O presidente Luiz Inácio Lula da Silva (PT) chegou a Nova York neste sábado (21) ciente de que vai precisar aumentar a ênfase em seus discursos para o tema do meio ambiente, diante da onda de queimadas que assola o Brasil.
Ao mesmo tempo, o petista —que participa pela nona vez da Assembleia-Geral das Nações Unidas— quer aproveitar seus pronunciamentos para impulsionar um pleito histórico da diplomacia brasileira: a reforma da governança global, principalmente da ONU e de seu Conselho de Segurança.
O Brasil enfrenta a maior estiagem já registrada, com recordes de incêndios, cidades sob fumaça e rios com baixo volume de água ou em níveis desérticos. Além da repercussão internacional, o tema virou um problema de política interna para Lula, com governadores da oposição cobrando uma maior atuação na esfera federal.
Ciente de que será impossível evitar falar das queimadas, o presidente deve usar o exemplo dos incêndios para reforçar o argumento de que é preciso agir urgentemente em medidas relacionadas ao clima.
A ideia é elencar o caso brasileiro como mais um argumento para ações defendidas há muito pelo Brasil, entre elas a de que os países desenvolvidos devem concretizar antigas promessas de recursos para o enfrentamento ao aquecimento global.
A pauta do meio ambiente ganha um contexto ainda mais central na agenda internacional de Lula uma vez que o país presidirá, no ano que vem, a conferência do clima da ONU —a COP30.
Apesar de a agenda climática ter subido de patamar nas prioridades da viagem a Nova York, o principal tema da participação de Lula na ONU neste ano deve ser a defesa da reforma das instituições internacionais, tanto as de caráter econômico quanto as políticas. O argumento da diplomacia brasileira é que as estruturas atuais, muitas desenhadas no pós-guerra, não refletem a atual geopolítica internacional.
Lula deve abordar o assunto pela primeira vez neste domingo (22), durante a Cúpula do Futuro, presidida pelo secretário-geral da ONU, o português António Guterres. Trata-se de projeto no qual Guterres busca criar um legado do seu período à frente das Nações Unidas, num momento em que a efetividade do multilateralismo é questionado pelas diferentes crises geopolíticas da atualidade.
Por um lado, o documento final negociado pelos países para a cúpula traz pontos comemorados pela diplomacia brasileira, entre eles a referência à expectativa de que a reformulação do Conselho de Segurança ocorra até 2030. Também consta o reconhecimento de que é preciso corrigir injustiças na representatividade do órgão, com foco principal na África e citação da América Latina.

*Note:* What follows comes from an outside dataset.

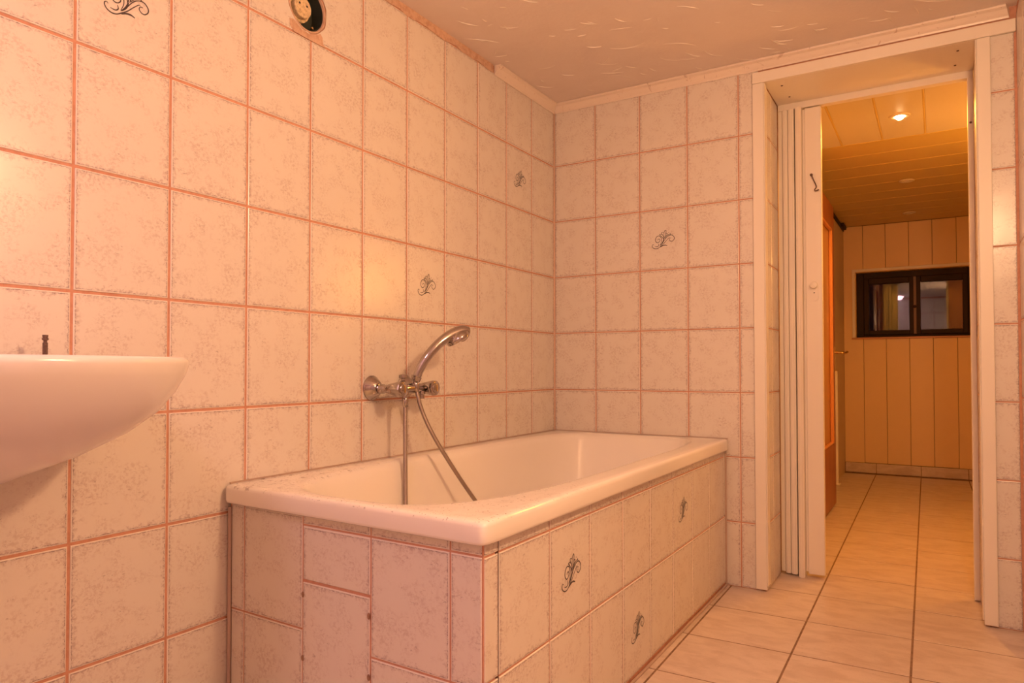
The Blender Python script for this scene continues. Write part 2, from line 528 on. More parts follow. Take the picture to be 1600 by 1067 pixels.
for k in range(460):
    x = random.uniform(.02, XR-.05); y = random.uniform(YR+.1, -.05)
    L = random.choice((.03, .045, .06, .08, .12)) * random.uniform(.7, 1.3); a0 = random.gauss(.9, .55)
    cv = random.uniform(-14, -3) if random.random() < .8 else random.uniform(2, 9); hgt = random.uniform(.001, .0030); wd = random.uniform(.0006, .0014)
    pts = []; px, py, aa = x, y, a0
    ns = 7
    for i in range(ns):
        pts.append((px, py, aa)); px += math.cos(aa)*L/ns; py += math.sin(aa)*L/ns; aa += cv*L/ns
    rows = []
    for i, (px, py, aa) in enumerate(pts):
        f = math.sin(PI*i/(ns-1))*.9 + .1; nx, ny = -math.sin(aa), math.cos(aa)
        rows.append([bm.verts.new((px+nx*wd*f, py+ny*wd*f, ZC)), bm.verts.new((px, py, ZC-hgt*f)), bm.verts.new((px-nx*wd*1.8*f, py-ny*wd*1.8*f, ZC))])
    for r0, r1 in zip(rows, rows[1:]):
        bm.faces.new((r0[0], r0[1], r1[1], r1[0])); bm.faces.new((r0[1], r0[2], r1[2], r1[1]))
bmesh.ops.recalc_face_normals(bm, faces=bm.faces)
cs = from_bm('plaster_stroke', bm, M['ceiling_stroke'], ce); cs['kind'] = 'stuff'; cs['label'] = 'raised trowel strokes in the ceiling plaster'

# cornices: coved profile swept along the wall
def cornice(name, p0, p1, inward, mit0, mit1):
    prof = [(0, .036), (.004, .037), (.006, .031), (.012, .024), (.020, .013), (.030, .008), (.031, .003), (.029, 0)]  # (from wall, below ceiling)
    prof = [(0, -.0005)] + [(a, b) for a, b in prof[::-1]]
    bm = bmesh.new(); p0, p1, q = Vector(p0), Vector(p1), Vector(inward); d = (p1-p0).normalized(); R = []
    for p, s in ((p0, mit0), (p1, mit1)):
        R.append([bm.verts.new(p + q*(a+.0005) + d*(a*s) + Vector((0, 0, -b-.0002))) for a, b in prof])
    n = len(prof)
    for i in range(n): bm.faces.new((R[0][i], R[0][(i+1) % n], R[1][(i+1) % n], R[1][i]))
    bm.faces.new(R[0]); bm.faces.new(list(reversed(R[1])))
    bmesh.ops.recalc_face_normals(bm, faces=bm.faces)
    return from_bm(name, bm, M['cornice'])
c1 = cornice('trim_1', (0, -.487, ZC), (0, 0, ZC), (1, 0, 0), 0, -1)
struct(c1, 'short marbled cornice above the left wall, broken off at its end', 'cornice')
c2 = cornice('trim_2', (0, 0, ZC), (1.638, 0, ZC), (0, -1, 0), 1, -.35)
struct(c2, 'marbled cornice above the back wall and doorway', 'cornice')

# ---------------------------------------------------------------- doorway trims
dr = thing('door_1', (1.2, 0, 0)); struct(dr, 'doorway cased in cream metal strips', 'doorway')
def dpart(name, lst, m='white_paint', bevel=.0015):
    return put(boxes(name, lst, M[m], None, bevel), dr)
dpart('side_casing', [((.846, -.010, .006), (.886, -.001, 1.889)), ((.8863, -.010, .02), (.8905, .030, 1.8885))])
dpart('side_casing', [((1.549, -.010, .006), (1.586, -.001, 1.889)), ((1.545, -.010, .02), (1.5487, .030, 1.8885))])
dpart('head_casing', [((.846, -.0125, 1.8895), (1.6535, -.001, 1.930))])
sf = dpart('soffit_board', [((DX0+.001, -.001, 1.8895), (DX1-.001, .2675, 1.8935))], bevel=0)
for sx, sy in ((.94, .06), (.945, .19), (1.50, .06), (1.495, .19)):
    s = lathe('screw', [(.0005, .0), (.004, .0), (.0035, .002), (.0005, .0025)], (sx, sy, 1.8895), (0, 0, -1), M['rust'], None, 10); put(s, dr)
dpart('head_rail', [((DX0+.001, .268, 1.864), (DX1-.001, .302, 1.8935))])
dpart('jamb', [((1.5325, .262, .004), (1.5505, .302, 1.8635))])
s = lathe('screw', [(.0005, .0), (.004, .0), (.0035, .002), (.0005, .0025)], (1.541, .262, 1.70), (0, -1, 0), M['rust'], None, 10); put(s, dr)

# ---------------------------------------------------------------- folding door
fd = thing('folding_door', (.96, .30, 0)); tag(fd, 'cream folding door pushed together at the left of the doorway', 'door')
def fpart(name, a, b, bev=.0015, m='cream_plastic'):
    return put(box(name, a, b, M[m], None, bev, 2), fd)
fpart('fixed_strip', (.8865, .270, .010), (.902, .300, 1.8635))
def leaf(x0, x1, y0, y1, z0):
    bm = bmesh.new()
    add_box(bm, (x0, y0, z0), (x1, y1, 1.8630), .002)
    add_box(bm, (x0+.006, y0-.003, z0), (x1-.006, y0-.0003, 1.8625), .001)
    return put(from_bm('leaf', bm, M['cream_plastic']), fd)
leaf(.904, .9235, .262, .40, .006); leaf(.9255, .949, .258, .40, .006); leaf(.9545, .9775, .246, .40, -.0005)
lp = fpart('closing_post', (.9865, .270, .012), (1.047, .300, 1.860), .003)
fpart('hinge_strip', (.9780, .276, .02), (.9862, .292, 1.858), .001)
hk = tube('hook', spline([(1.012, .2685, 1.588), (1.014, .262, 1.583), (1.020, .260, 1.566), (1.028, .260, 1.546), (1.030, .260, 1.536), (1.024, .259, 1.527), (1.028, .257, 1.521), (1.040, .256, 1.525)], 6), .0022, M['rust'], None, 8)
hk.parent = lp; hk['label'] = 'thin dark wire hook'
s = lathe('hook_eye', [(.0015, 0), (.0055, 0), (.0055, .004), (.0015, .006)], (1.011, .2698, 1.589), (0, -1, 0), M['rust'], lp, 12)
bm = bmesh.new(); pts = []
for i in range(24):
    an = 2*PI*i/24; pts.append((.0155*math.cos(an), .0155*math.sin(an) + (.022 if math.sin(an) > 0 else -.022)))
fr = [bm.verts.new((1.0175+x, .2665, 1.124+z)) for x, z in pts]; bk = [bm.verts.new((1.0175+x, .2698, 1.124+z)) for x, z in pts]
bm.faces.new(fr)
for i in range(24): bm.faces.new((fr[i], fr[(i+1) % 24], bk[(i+1) % 24], bk[i]))
bmesh.ops.recalc_face_normals(bm, faces=bm.faces)
from_bm('lock_plate', bm, M['cream_plastic'], lp)
lathe('lock_knob', [(.006, 0), (.0125, .002), (.014, .010), (.013, .016), (.004, .018)], (1.0175, .2665, 1.150), (0, -1, 0), M['cream_plastic'], lp, 24)
lathe('keyhole', [(.0008, .0), (.0024, .0), (.0024, .0006), (.0006, .0007)], (1.0175, .2665, 1.120), (0, -1, 0), M['black'], lp, 12)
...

Por outro lado, resistências ao alargamento do colegiado, que vêm principalmente de Estados Unidos e China, impediram avanços almejados pelo Brasil. Os países conseguiram acordar apenas no sentido de intensificar esforços para rediscutir as categorias do conselho, hoje dividido entre membros permanentes e temporários. O mesmo ocorreu com o tema do veto, um dos pontos mais criticados por Lula, em que não houve consenso para uma linguagem mais assertiva.
Há ceticismo de diplomatas brasileiros de que as potências que hoje têm um assento permanente no conselho um dia de fato aceitarão sua expansão, independente das sinalizações políticas que venham da Cúpula do Futuro. A China, por exemplo, rejeita qualquer mudança que envolva elevar status de seus rivais, como a Índia.
Os EUA, por sua vez, disseram recentemente apoiar a inclusão de dois novos membros permanentes do continente africano, mas se opuseram a dar a esses possíveis novos integrantes o poder de veto.
“Há um reconhecimento de que essa expansão deve acontecer, que deve incluir as regiões subrepresentadas ou não representadas, como América Latina e África”, diz à Folha o embaixador Carlos Cozendey, secretário de Assuntos Multilaterais Políticos do Itamaraty. “Então você vai caminhando muito aos poucos com certos consensos que vão sendo construídos. Mas não se pode dizer que essa reforma vai acontecer no mês que vem.”
A defesa da reestruturação da ONU deve constar tanto no discurso de Lula na Assembleia-Geral da ONU, na próxima terça-feira (24), como numa reunião de chanceleres do G20 no dia seguinte.
No caso do grupo que reúne as 20 principais economias do mundo, neste ano presidido pelo Brasil, os países negociaram uma declaração que aborda a necessidade de reforma do Conselho de Segurança. O texto traz uma linguagem em linha com o acertado pelos membros da ONU no Pacto do Futuro.